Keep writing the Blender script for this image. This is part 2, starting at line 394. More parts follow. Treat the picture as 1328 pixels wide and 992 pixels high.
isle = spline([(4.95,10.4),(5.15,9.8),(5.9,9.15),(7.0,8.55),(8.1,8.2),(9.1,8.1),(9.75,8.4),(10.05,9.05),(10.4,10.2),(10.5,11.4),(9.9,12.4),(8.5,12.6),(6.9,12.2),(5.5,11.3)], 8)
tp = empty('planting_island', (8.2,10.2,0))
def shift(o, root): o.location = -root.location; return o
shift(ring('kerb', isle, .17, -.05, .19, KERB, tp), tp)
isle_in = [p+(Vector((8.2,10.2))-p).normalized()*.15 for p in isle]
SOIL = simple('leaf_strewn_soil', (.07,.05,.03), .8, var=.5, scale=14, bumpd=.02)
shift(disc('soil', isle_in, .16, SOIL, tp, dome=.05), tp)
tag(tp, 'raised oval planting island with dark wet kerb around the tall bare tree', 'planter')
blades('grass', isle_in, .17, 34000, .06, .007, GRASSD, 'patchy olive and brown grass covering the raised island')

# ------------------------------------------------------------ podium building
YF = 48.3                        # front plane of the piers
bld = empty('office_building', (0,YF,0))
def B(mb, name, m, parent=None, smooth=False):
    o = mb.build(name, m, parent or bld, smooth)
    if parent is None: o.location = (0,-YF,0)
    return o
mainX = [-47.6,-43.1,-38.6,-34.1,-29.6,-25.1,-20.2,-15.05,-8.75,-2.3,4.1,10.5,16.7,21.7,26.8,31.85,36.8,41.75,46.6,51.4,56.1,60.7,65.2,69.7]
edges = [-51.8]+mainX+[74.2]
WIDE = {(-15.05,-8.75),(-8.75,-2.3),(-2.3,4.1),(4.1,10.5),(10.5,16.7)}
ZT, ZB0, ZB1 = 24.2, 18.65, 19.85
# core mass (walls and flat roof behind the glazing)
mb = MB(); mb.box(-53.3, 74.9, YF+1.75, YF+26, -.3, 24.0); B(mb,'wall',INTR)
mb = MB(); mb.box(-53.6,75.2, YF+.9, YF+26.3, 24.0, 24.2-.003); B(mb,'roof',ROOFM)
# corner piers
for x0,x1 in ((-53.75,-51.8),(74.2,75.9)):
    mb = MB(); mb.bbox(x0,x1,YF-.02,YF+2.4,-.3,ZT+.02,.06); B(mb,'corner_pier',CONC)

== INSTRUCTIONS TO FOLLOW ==
Write out exactly the lines from the start of the material through the line with "blades('grass', isle_in, .17, 34000, .06, .007, GRASSD, 'patchy". No other output is expected.

== THE ANSWER ==
Keep writing the Blender script for this image. This is part 2, starting at line 394. More parts follow. Treat the picture as 1328 pixels wide and 992 pixels high.
isle = spline([(4.95,10.4),(5.15,9.8),(5.9,9.15),(7.0,8.55),(8.1,8.2),(9.1,8.1),(9.75,8.4),(10.05,9.05),(10.4,10.2),(10.5,11.4),(9.9,12.4),(8.5,12.6),(6.9,12.2),(5.5,11.3)], 8)
tp = empty('planting_island', (8.2,10.2,0))
def shift(o, root): o.location = -root.location; return o
shift(ring('kerb', isle, .17, -.05, .19, KERB, tp), tp)
isle_in = [p+(Vector((8.2,10.2))-p).normalized()*.15 for p in isle]
SOIL = simple('leaf_strewn_soil', (.07,.05,.03), .8, var=.5, scale=14, bumpd=.02)
shift(disc('soil', isle_in, .16, SOIL, tp, dome=.05), tp)
tag(tp, 'raised oval planting island with dark wet kerb around the tall bare tree', 'planter')
blades('grass', isle_in, .17, 34000, .06, .007, GRASSD, 'patchy olive and brown grass covering the raised island')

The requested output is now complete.